Examination of the reduction in natural frequency of laterally loaded piles due to strain-dependence of soil shear modulus

Abstract

Society's transition to low-carbon energy sources has resulted in significant expansion in offshore wind technology. Most offshore wind turbines (OWTs) are founded on large-diameter steel tubular piles driven into the seabed, termed monopiles. OWTs are subjected to large numbers of dynamic and cyclic environmental loads during their lifetime. To avoid fatigue or resonance issues, accurate characterisation of soil-structure interaction under operating and extreme conditions is paramount. There is a need to further improve understanding of the dynamic lateral response of piles after large lateral load cycling (storm events).

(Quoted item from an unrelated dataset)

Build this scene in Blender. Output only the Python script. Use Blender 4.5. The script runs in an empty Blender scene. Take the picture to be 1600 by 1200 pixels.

This paper presents the results of lateral load field tests on piles with two different slenderness ratios, where the natural frequency was measured after a series of applied lateral load-unload events. 1D numerical models of the piles were developed and several operating parameters were varied to identify the parameters of importance in the nonlinear soil-pile interaction. Approaches to estimate the operating soil shear modulus both in-situ and post load-unload were trialled, and five subgrade reaction models were used to couple soil and pile properties, to ascertain the performance at predicting the measured frequencies from the experiments. Results suggest that predicted frequencies are highly sensitive to choice of model and degradation method used.